Leisurely whodunnit, padded with filler. Almost a police procedural.
I enjoyed the primary whodunnit storyline featuring Cumbrian CID. Please refer to excellent synopses written by other reviewers. Besides the whodunnit, I also liked the deeper storyline running dark in the background. Unfortunately, the primary storyline was overwhelmed by numerous subplots and secondary characters.
I did like several secondary characters, who raised curiosity and suspicions as to their true identities. Plus, there were good red herrings amongst the many characters. I found DI Skegill rather prickly, never cottoned to him, and couldn’t imagine him saying or even thinking the words: “retroussé nose.” Really. I studied French, but I had to look up this one.

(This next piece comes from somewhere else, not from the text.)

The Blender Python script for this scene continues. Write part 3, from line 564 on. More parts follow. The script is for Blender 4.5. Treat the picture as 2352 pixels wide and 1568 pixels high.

This book is written—for most part, annoyingly—in present tense, which reminded me of script-writing and screenplay directions. I almost stopped reading—oh, so many times—when present tense is combined with short, choppy, often incomplete sentences. Further, the author often leaped from short & choppy to “waxing poetic” passages—which all but gasped for an editor to red-pen punctuation, grammar, run-on-sentences, word choices, etc.
Here’s a sentence that I skimmed: “While he has his own knack of appearing disinterested when questioning a suspect or witness, it is an affected manner and not always convincing, his unique blend of capriciousness and recalcitrance lurking never far below the surface, liable to be agitated by obduracy.”
I was often stopped—abruptly—by the author’s peculiar and frequent use of parentheses. I rarely encounter them, so I had to think about rules of usage. At times, the words/sentence enclosed by parentheses could have been omitted entirely. Or the parentheses ditched.
This book has a lot of filler. There are about ten pages of Skegill walking about the wooded fellside whilst engaged in internal monologue. Yes, at times, it’s atmospheric. He sees conifers, becks, ice plates, and “frozen platelets.” In my mind’s eye, plastic bags of blood components sit frozen solid in the blood bank. Another example: Word-walls about an evening of traditional pub games—darts, drinking, billiards, drinking, shove ha’penny, drinking, pub quiz, and finally, karaoke with jukebox.
Warning to Americans: There are a lot of Britishisms, Cumbrian vernacular, plus Scottish variants. The author provides a glossary, but I did search online for other words.
2.5 stars because I liked the primary mystery.